Morrissey belts out the words like a civics professor, but wavy and lilting in the style he perfected and maintained for over 30 years. One cannot help but feel like they are being spoken down to, and not just because of the authoritarian lyrics. Morrissey repeats that every time you vote, you support the process. The Pope of Mope is sitting you down like a misbehaved school boy and is making sure you retain every bit of the state-sanctioned rhetoric he suffered through as a child.

Despite the heavy themes present in the song, Morrissey is having fun with the irony inherent in his message. He has seen it all and did everything his way. He’s made a career of going against the grain of society and continues to live on the fringes of popular music. He’s done more than you ever will, so what makes you think you can enact any kind of real change? His musically stylized form of negative reinforcement is so thick and sappy that he may have well written the song with a fountain pen dipped in blood and molasses.

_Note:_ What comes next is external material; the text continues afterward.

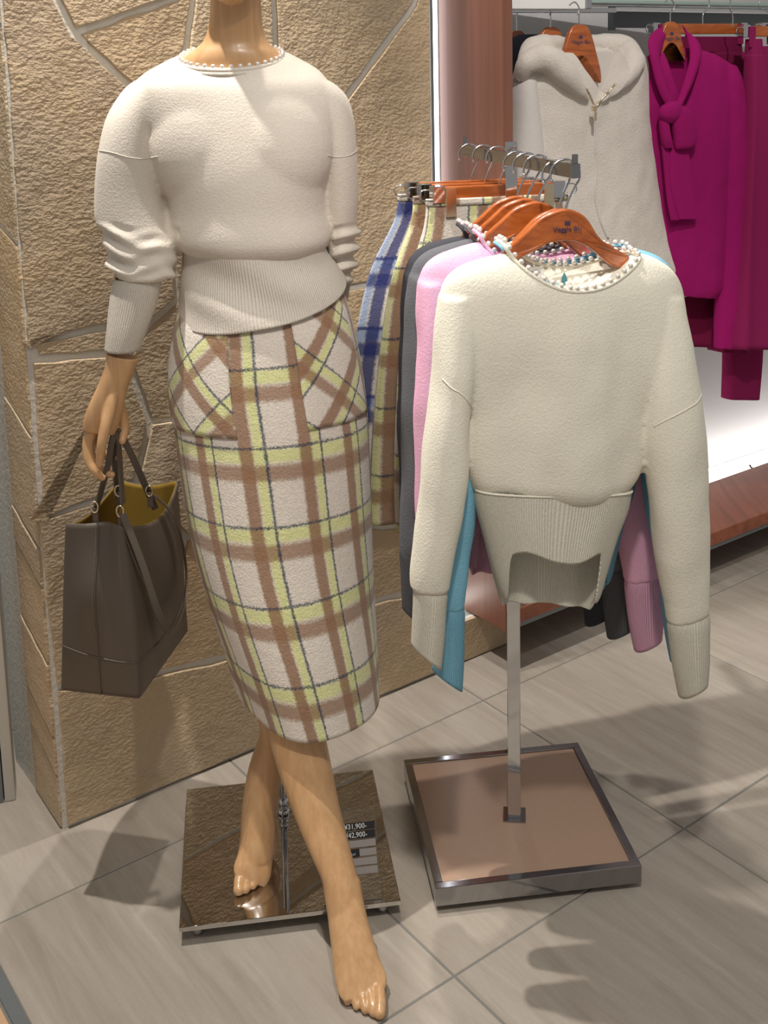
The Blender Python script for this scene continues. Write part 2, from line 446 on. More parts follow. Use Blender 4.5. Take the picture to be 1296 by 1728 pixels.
def box(name, lo, hi, mat, parent=None, bev=0.002, frame=None, seg=2):
    bm = bmesh.new(); bmesh.ops.create_cube(bm, size=1)
    lo = np.array(lo, float); hi = np.array(hi, float)
    for v in bm.verts:
        v.co = Vector((lo + hi) / 2 + np.array(v.co) * (hi - lo))
    if bev: bmesh.ops.bevel(bm, geom=list(bm.edges), offset=bev, segments=seg, affect='EDGES', profile=0.6)
    if frame is not None:
        for v in bm.verts:
            c = v.co; v.co = Vector(frame.o + frame.ex * c[0] + frame.ey * c[1] + np.array([0, 0, c[2]]))
    me = bpy.data.meshes.new(name); bm.to_mesh(me); bm.free()
    o = wrap(name, me, mat, parent, smooth=False); return o
def prism(name, poly, y0, y1, mat, parent=None, bev=0.0, seg=2, smooth=False, to=None):
    """poly in x,z extruded in y; to = function mapping (x,y,z) to the final point"""
    bm = bmesh.new(); n = len(poly)
    a = [bm.verts.new((p[0], y0, p[1])) for p in poly]; c = [bm.verts.new((p[0], y1, p[1])) for p in poly]
    bm.faces.new(a); bm.faces.new(c[::-1])
    for i in range(n): bm.faces.new((a[i], c[i], c[(i + 1) % n], a[(i + 1) % n]))
    bmesh.ops.recalc_face_normals(bm, faces=bm.faces)
    if bev:
        ed = [e for e in bm.edges if (e.verts[0].co.y == e.verts[1].co.y)]
        bmesh.ops.bevel(bm, geom=ed, offset=bev, segments=seg, affect='EDGES', profile=0.6)
    if to:
        for v in bm.verts: v.co = Vector(to(*v.co))
    me = bpy.data.meshes.new(name); bm.to_mesh(me); bm.free()
    return wrap(name, me, mat, parent, smooth)
def prism_geo(poly, y0, y1):
    n = len(poly)
    v = [(p[0], y0, p[1]) for p in poly] + [(p[0], y1, p[1]) for p in poly]
    f = [tuple(range(n)), tuple(range(2 * n - 1, n - 1, -1))] + [(i, n + i, n + (i + 1) % n, (i + 1) % n) for i in range(n)]
    return v, f
def text(name, s, size, mat, parent, mtx, align='CENTER', depth=0.0003, sx=1.0):
    cu = bpy.data.curves.new(name, 'FONT'); cu.body = s; cu.size = size; cu.align_x = align; cu.align_y = 'CENTER'; cu.extrude = depth
    cu.resolution_u = 3
    o = bpy.data.objects.new(name, cu); COL.objects.link(o)
    dg = bpy.context.evaluated_depsgraph_get(); dg.update()
    me = bpy.data.meshes.new_from_object(o.evaluated_get(dg)); bpy.data.objects.remove(o)
    me.transform(mtx @ Matrix.Diagonal((sx, 1, 1, 1)))
    return wrap(name, me, mat, parent, smooth=False)
def mtx(o, ex, ey_):
    ex = nrm(ex); ey_ = nrm(ey_); ez = np.cross(ex, ey_); q = Matrix.Identity(4)
    for i in range(3): q[i][0] = ex[i]; q[i][1] = ey_[i]; q[i][2] = ez[i]; q[i][3] = o[i]
    return q
def copy_part(src, parent, loc=None, name=None):
    c = src.copy(); COL.objects.link(c); c.parent = parent
    if loc is not None: c.location = loc
    return c
def bvh(o):
    me = o.data
    return BVHTree.FromPolygons([v.co[:] for v in me.vertices], [p.vertices[:] for p in me.polygons])
def shell(name, grid, mat, parent, uv, closed=True, thick=0.003):
    """grid (m,n,3) open-ended tube or sheet with thickness"""
    g = np.asarray(grid); m_, n_ = g.shape[:2]; cols = n_ if closed else n_ - 1
    gx = np.concatenate([g, g[:, :1]], axis=1) if closed else g
    uvx = uv; nn = gx.shape[1]
    V = gx.reshape(-1, 3); F = [(i * nn + j, i * nn + j + 1, (i + 1) * nn + j + 1, (i + 1) * nn + j) for i in range(m_ - 1) for j in range(nn - 1)]
    # second skin set back along the grid normals
    du = np.gradient(gx, axis=1); dv = np.gradient(gx, axis=0); nm = np.cross(du, dv)
    nm /= (np.linalg.norm(nm, axis=2, keepdims=True) + 1e-12)
    c = gx.mean(axis=(0, 1)); sgn = 1 if ((gx - gx.mean(axis=1, keepdims=True)) * nm).sum() > 0 else -1
    W = (gx - nm * sgn * thick).reshape(-1, 3); k = len(V)
    F2 = [tuple(k + i for i in f[::-1]) for f in F]
    F3 = []
    for i in (0, m_ - 1):
        for j in range(nn - 1): F3.append((i * nn + j, k + i * nn + j, k + i * nn + j + 1, i * nn + j + 1))
    if not closed:
        for j in (0, nn - 1):
            for i in range(m_ - 1): F3.append((i * nn + j, (i + 1) * nn + j, k + (i + 1) * nn + j, k + i * nn + j))
    UV = np.concatenate([uvx.reshape(-1, 2), uvx.reshape(-1, 2)])
    o = mesh_obj(name, np.concatenate([V, W]), F + F2 + F3, mat, parent, UV)
    bm = bmesh.new(); bm.from_mesh(o.data); bmesh.ops.recalc_face_normals(bm, faces=bm.faces); bm.to_mesh(o.data); bm.free()
    return o
def rib_uv(grid, ribs, closed=True):
    m_, n_ = grid.shape[:2]; nn = n_ + 1 if closed else n_
    u = np.tile(np.linspace(0, ribs, nn), (m_, 1)); v = np.tile(np.linspace(0, 1, m_)[:, None], (1, nn))
    return np.stack([u, v], axis=2)

# ================================================================== setting
YA = 0.6377
UA = np.array([math.cos(YA), math.sin(YA), 0]); UB = np.array([math.sin(YA), -math.cos(YA), 0])
OG = np.array([0.21358, 2.49454, 0]); T = 0.6
fe = thing('floor', 'floor of veined beige square tiles', 'floor'); del fe['label']; del fe['category']
fe['kind'] = 'structure'
def gp(a, b_): return OG + UA * a * T + UB * b_ * T    # a along the wall, b towards the viewer
# mortar bed under the tiles
c4 = [gp(-2.0, -4), gp(6, -4), gp(6, 6), gp(-2.0, 6)]
mesh_obj('grout_bed', [tuple(p - np.array([0, 0, 0.0016])) for p in c4] + [tuple(p - np.array([0, 0, 0.03])) for p in c4],
         [(0, 1, 2, 3), (7, 6, 5, 4), (0, 4, 5, 1), (1, 5, 6, 2), (2, 6, 7, 3), (3, 7, 4, 0)], M['grout'], fe, smooth=False)
def tile_mesh(s, g, mat, h=0.012):
    bm = bmesh.new(); bmesh.ops.create_cube(bm, size=1)
    for v in bm.verts: v.co = Vector((v.co.x * (s[0] - g), v.co.y * (s[1] - g), -h / 2 + v.co.z * h))
    top = [e for e in bm.edges if all(q.co.z > -1e-5 for q in e.verts)]
    bmesh.ops.bevel(bm, geom=top, offset=0.0012, segments=1, affect='EDGES')
    me = bpy.data.meshes.new('tile'); bm.to_mesh(me); bm.free(); me.materials.append(mat); return me
TM = tile_mesh((T, T), 0.0042, M['tile'])
for a in range(-2, 6):
    for b_ in range(-4, 4):
        o = bpy.data.objects.new('tile', TM); COL.objects.link(o); o.parent = fe
        c = gp(a + 0.5, b_ + 0.5); o.location = (c[0], c[1], R.uniform(-0.0003, 0.0003)); o.rotation_euler = (0, 0, YA)
# dark strip and orange tiles beyond it, at the lower left
P0 = fl(0, 1645); P1 = fl(45, 1728); dS = nrm(P1 - P0); nS = np.array([dS[1], -dS[0], 0])
fs = Frame(gp(-2.0, 1.5), YA)
box('trim_strip', (-0.022, -2.4, -0.02), (0.0, 2.4, 0.0015), M['greymetal'], fe, 0.0008, fs)
OM = tile_mesh((0.3, 0.3), 0.003, M['tile_orange'])
for a in range(3):
    for b_ in range(0, 12):
        o = bpy.data.objects.new('tile', OM); COL.objects.link(o); o.parent = fe
        c = gp(-2.0, 0) - UA * (0.025 + 0.15 + 0.3 * a) + UB * (-0.75 + 0.3 * b_ + 0.08); o.location = (c[0], c[1], 0); o.rotation_euler = (0, 0, YA)
mesh_obj('grout_bed', [tuple(gp(-2.0, b_) - UA * a - np.array([0, 0, z])) for z in (0.0016, 0.03) for a, b_ in ((0.02, -1.5), (0.95, -1.5), (0.95, 6), (0.02, 6))],
         [(0, 1, 2, 3), (7, 6, 5, 4), (0, 4, 5, 1), (1, 5, 6, 2), (2, 6, 7, 3), (3, 7, 4, 0)], M['grout'], fe, smooth=False)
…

I find this song refreshing in some ways. In recent months, social media has been inundated with slacktivists; people who, at the moment the tragedy of the day drops, arm themselves at their keyboards and play lounge chair politics. There are a lot of people out there who are doing amazing work and I find them to be completely admirable. I think we should all look up to them. However, there are swarms of people who take credit for movements and actions because they wrote some tweets about it. I understand that it is okay sometimes to share in a victory because its effects are so far-reaching, but victories like that don’t come often. Whenever I see a new mass shooting, I’m no longer surprised. The same thing happens every time: a shooting takes place and people go online to share footage of the carnage and type that something has to be done about it. Someone somewhere has to do something about it. So, Morrissey’s branded cynicism allows me to divulge in some dark humor. In these cases, he’s telling these slacktivists to keep their noses out of the work being done by people who actually make things happen. While I hardly ever find myself aligning with Morrissey’s personal politics, I adore his unabashed and unapologetic approach to world crises in this song.